→ COLLECTED DATA
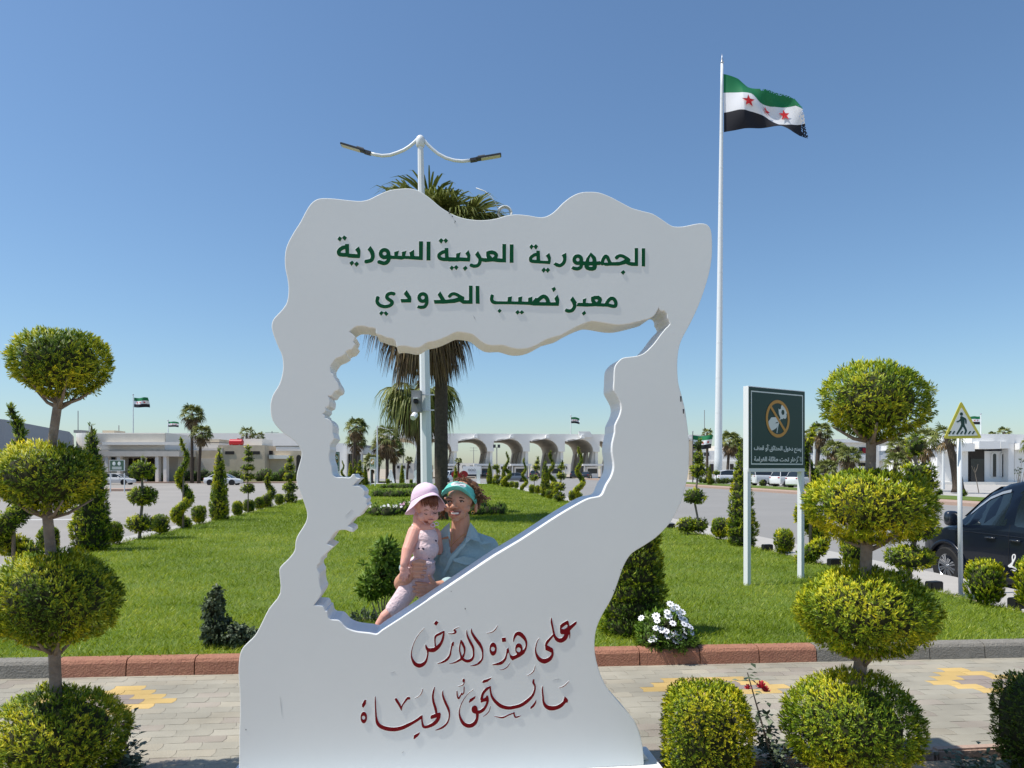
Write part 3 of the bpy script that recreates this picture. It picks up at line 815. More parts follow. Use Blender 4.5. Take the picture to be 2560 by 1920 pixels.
word('calligraphy_word', (1200,1520,.11754), [
 Pn((1700,360),(1760,310),(1860,260),(1880,280),(1900,380),(2045,275),(2058,310),(2040,350),(1920,470),(1860,560),(1780,560),(1720,555),(1700,520),(1695,440)), Ng((1725,440),(1780,390),(1840,350),(1865,370),(1850,410),(1780,448)),
 St((1895,470,40),(1908,560,25),(1905,645,12)), St((1850,540,90),(1800,640,95),(1720,688,100),(1640,668,80),(1590,600,50)), St((1515,210,16),(1520,300,45),(1545,420,40),(1565,520,45),(1590,610,50)),
 St((1570,560,40),(1500,640,50),(1430,720,60),(1400,790,45)), Pn((1380,780),(1430,790),(1480,815),(1540,850),(1560,890),(1560,960),(1515,950),(1480,930),(1390,890)),
 St((1540,930,45),(1535,1000,55),(1480,1080,85),(1370,1128,105),(1270,1092,85),(1205,1000,50),(1180,900,30),(1190,800,25),(1220,700,18),(1262,640,10))], RM, depth=RD)
word('calligraphy_word', (880,1700,.12206), [
 ('E',242,765,68,120), ('O',237,768,34,38), Pn((205,490),(260,395),(293,405),(285,490),(235,565),(205,545)),
 St((475,340,14),(478,450,28),(485,600,30),(495,750,40),(520,870,65),(580,940,80),(700,990,85),(850,1008,85),(1000,985,80),(1130,930,75),(1280,850,60),(1400,770,60),(1430,735,36)), Pn((1380,740),(1440,710),(1447,800),(1400,800)),
 St((900,390,50),(930,440,55),(980,520,50),(1012,620,12)), St((1012,620,12),(1030,520,28),(1090,430,40),(1140,370,50),(1165,370,60)),
 St((1430,760,32),(1440,870,37),(1470,955,55),(1560,948,65),(1680,890,75),(1760,800,75),(1785,710,70)), Pn((1615,720),(1720,680),(1800,660),(1820,690),(1790,750),(1720,770),(1620,800),(1605,765)),
 St((1690,145,16),(1670,230,38),(1655,330,40),(1670,450,50),(1710,580,55),(1730,690,45)), St((1860,215,14),(1860,310,38),(1910,450,50),(1970,580,50),(1995,690,32),(1985,790,30),(1940,890,40),(1850,970,45),(1715,1025,14)),
 St((1447,175,8),(1425,260,18),(1370,330,14),(1285,370,7)), Pn((1270,1125),(1390,1060),(1385,1100),(1350,1150),(1270,1215),(1258,1190))], RM, depth=RD)
word('calligraphy_word', (1120,1650,.14919), [
 Pn((1950,600),(2000,645),(2012,680),(2000,715),(1950,710),(1930,680)), St((1960,690,50),(1890,760,65),(1800,800,70),(1710,803,80),(1640,770,60),(1600,700,36),(1590,600,30),(1580,500,26),(1587,435,12)), St((2025,350,7),(1970,410,15),(1920,445,15),(1858,465,7))], RM, depth=RD)
word('calligraphy_word', (1120,1650,.14919), [
 St((1432,330,30),(1430,380,38),(1455,430,28),(1450,510,32),(1410,600,45),(1320,690,60),(1210,760,60),(1100,790,60),(1000,800,60),(890,770,65),(800,700,55),(740,620,40),(715,540,30),(705,450,25)),
 St((705,445,25),(640,490,50),(585,560,45),(560,650,45)), Pn((545,690),(560,640),(600,640),(665,595),(675,625),(640,690),(590,700),(550,715)), St((655,610,40),(665,680,40),(640,760,40),(590,830,55),(520,870,60),(460,870,60)),
 ('E',445,825,52,68), St((490,890,50),(490,960,45),(460,1040,60),(400,1090,70),(330,1098,70),(260,1060,60),(210,980,40),(188,880,22),(205,780,15),(250,680,13),(330,570,10),(425,490,7)), Pn((365,650),(462,595),(455,640),(400,690),(350,720),(348,700)),
 St((150,520,18),(155,600,24),(180,640,30),(215,580,20),(225,550,16)), St((215,580,20),(240,570,30),(265,540,20),(270,450,16)), ('E',262,340,22,32), St((275,360,16),(250,415,16),(170,438,8)),
 Pn((565,365),(600,328),(640,322),(738,285),(715,320),(660,365),(590,385)), St((1460,90,7),(1440,170,15),(1400,220,15),(1325,260,7)), Pn((1480,655),(1475,720),(1440,780),(1382,825),(1378,790),(1430,730)),
 St((775,938,8),(850,955,22),(920,960,30),(1010,920,24),(1100,885,20)), St((1105,880,22),(1110,920,26),(1130,955,28),(1180,945,24),(1220,928,8)), St((710,770,7),(690,850,15),(640,910,15),(585,948,7))], RM, depth=RD)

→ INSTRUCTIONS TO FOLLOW
Make an exact copy of all the material, but keep the pictures out of it.

→ EXERCISE RESPONSE
Write part 3 of the bpy script that recreates this picture. It picks up at line 815. More parts follow. Use Blender 4.5. Take the picture to be 2560 by 1920 pixels.
word('calligraphy_word', (1200,1520,.11754), [
 Pn((1700,360),(1760,310),(1860,260),(1880,280),(1900,380),(2045,275),(2058,310),(2040,350),(1920,470),(1860,560),(1780,560),(1720,555),(1700,520),(1695,440)), Ng((1725,440),(1780,390),(1840,350),(1865,370),(1850,410),(1780,448)),
 St((1895,470,40),(1908,560,25),(1905,645,12)), St((1850,540,90),(1800,640,95),(1720,688,100),(1640,668,80),(1590,600,50)), St((1515,210,16),(1520,300,45),(1545,420,40),(1565,520,45),(1590,610,50)),
 St((1570,560,40),(1500,640,50),(1430,720,60),(1400,790,45)), Pn((1380,780),(1430,790),(1480,815),(1540,850),(1560,890),(1560,960),(1515,950),(1480,930),(1390,890)),
 St((1540,930,45),(1535,1000,55),(1480,1080,85),(1370,1128,105),(1270,1092,85),(1205,1000,50),(1180,900,30),(1190,800,25),(1220,700,18),(1262,640,10))], RM, depth=RD)
word('calligraphy_word', (880,1700,.12206), [
 ('E',242,765,68,120), ('O',237,768,34,38), Pn((205,490),(260,395),(293,405),(285,490),(235,565),(205,545)),
 St((475,340,14),(478,450,28),(485,600,30),(495,750,40),(520,870,65),(580,940,80),(700,990,85),(850,1008,85),(1000,985,80),(1130,930,75),(1280,850,60),(1400,770,60),(1430,735,36)), Pn((1380,740),(1440,710),(1447,800),(1400,800)),
 St((900,390,50),(930,440,55),(980,520,50),(1012,620,12)), St((1012,620,12),(1030,520,28),(1090,430,40),(1140,370,50),(1165,370,60)),
 St((1430,760,32),(1440,870,37),(1470,955,55),(1560,948,65),(1680,890,75),(1760,800,75),(1785,710,70)), Pn((1615,720),(1720,680),(1800,660),(1820,690),(1790,750),(1720,770),(1620,800),(1605,765)),
 St((1690,145,16),(1670,230,38),(1655,330,40),(1670,450,50),(1710,580,55),(1730,690,45)), St((1860,215,14),(1860,310,38),(1910,450,50),(1970,580,50),(1995,690,32),(1985,790,30),(1940,890,40),(1850,970,45),(1715,1025,14)),
 St((1447,175,8),(1425,260,18),(1370,330,14),(1285,370,7)), Pn((1270,1125),(1390,1060),(1385,1100),(1350,1150),(1270,1215),(1258,1190))], RM, depth=RD)
word('calligraphy_word', (1120,1650,.14919), [
 Pn((1950,600),(2000,645),(2012,680),(2000,715),(1950,710),(1930,680)), St((1960,690,50),(1890,760,65),(1800,800,70),(1710,803,80),(1640,770,60),(1600,700,36),(1590,600,30),(1580,500,26),(1587,435,12)), St((2025,350,7),(1970,410,15),(1920,445,15),(1858,465,7))], RM, depth=RD)
word('calligraphy_word', (1120,1650,.14919), [
 St((1432,330,30),(1430,380,38),(1455,430,28),(1450,510,32),(1410,600,45),(1320,690,60),(1210,760,60),(1100,790,60),(1000,800,60),(890,770,65),(800,700,55),(740,620,40),(715,540,30),(705,450,25)),
 St((705,445,25),(640,490,50),(585,560,45),(560,650,45)), Pn((545,690),(560,640),(600,640),(665,595),(675,625),(640,690),(590,700),(550,715)), St((655,610,40),(665,680,40),(640,760,40),(590,830,55),(520,870,60),(460,870,60)),
 ('E',445,825,52,68), St((490,890,50),(490,960,45),(460,1040,60),(400,1090,70),(330,1098,70),(260,1060,60),(210,980,40),(188,880,22),(205,780,15),(250,680,13),(330,570,10),(425,490,7)), Pn((365,650),(462,595),(455,640),(400,690),(350,720),(348,700)),
 St((150,520,18),(155,600,24),(180,640,30),(215,580,20),(225,550,16)), St((215,580,20),(240,570,30),(265,540,20),(270,450,16)), ('E',262,340,22,32), St((275,360,16),(250,415,16),(170,438,8)),
 Pn((565,365),(600,328),(640,322),(738,285),(715,320),(660,365),(590,385)), St((1460,90,7),(1440,170,15),(1400,220,15),(1325,260,7)), Pn((1480,655),(1475,720),(1440,780),(1382,825),(1378,790),(1430,730)),
 St((775,938,8),(850,955,22),(920,960,30),(1010,920,24),(1100,885,20)), St((1105,880,22),(1110,920,26),(1130,955,28),(1180,945,24),(1220,928,8)), St((710,770,7),(690,850,15),(640,910,15),(585,948,7))], RM, depth=RD)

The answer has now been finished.